No es mi intención comparar tales prodigios orientales con los jardines transitorios y precarios de la Avenida Savio, en nuestra querida San Nicolás de los Arroyos, aunque también ellos, por un mecanismo extraño y perfecto, merecen figurar en la nómina de las maravillas. No por su esplendor vegetal —pues las plantas allí depositadas son humildes, frágiles y condenadas a marchitarse en treinta días— sino por la maravillosa alquimia administrativa que permite que su costo ascienda a cifras babilónicas.

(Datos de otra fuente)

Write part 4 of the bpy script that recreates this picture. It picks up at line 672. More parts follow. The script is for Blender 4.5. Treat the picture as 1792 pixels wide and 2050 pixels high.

Hemos consultado fuentes secretas, como los sabios de Alejandría consultaban sus grimorios, y ellas nos han revelado que el proveedor de estas flores efímeras no es otro que la madre del señor Intendente Municipal, Santiago Passaglia, y que el primer contrato fue rubricado por el hijo pródigo, Manuel. Esta concatenación familiar, más propia de las sagas nórdicas que de las licitaciones municipales, nos conduce a un asombro mayor que el de las columnas de agua que regaban Babilonia desde ríos lejanos.
Las cifras también son un prodigio: 120 millones de pesos al mes, o si el lector prefiere hablar en la lengua de Wall Street, unos 120 mil dólares, por el privilegio de ver florecer y morir las mismas plantas cada treinta días. Un ciclo perpetuo de vida y muerte, como si la naturaleza imitara la circularidad de los cuentos orientales.
Multiplique usted, lector curioso, ese costo por los meses que suman ocho años de contrato ininterrumpido y el resultado será un poema contable de once millones y medio de dólares. Una cifra que no enriquece los sentidos pero sí las cuentas bancarias de los elegidos.
Así, los jardines efímeros de la Avenida Savio nos enseñan una lección no menor: que la maravilla no reside en las flores, sino en la pericia de convertir lo transitorio en permanente, lo sencillo en costoso y la gestión pública en un asunto de familia.
Acaso, en algún futuro, un arqueólogo de las burocracias encuentre estos números y, sin saber nada de San Nicolás ni de sus intendentes, los considere un vestigio de una civilización que supo elevar la flor caduca a la categoría de eternidad… y de negocio.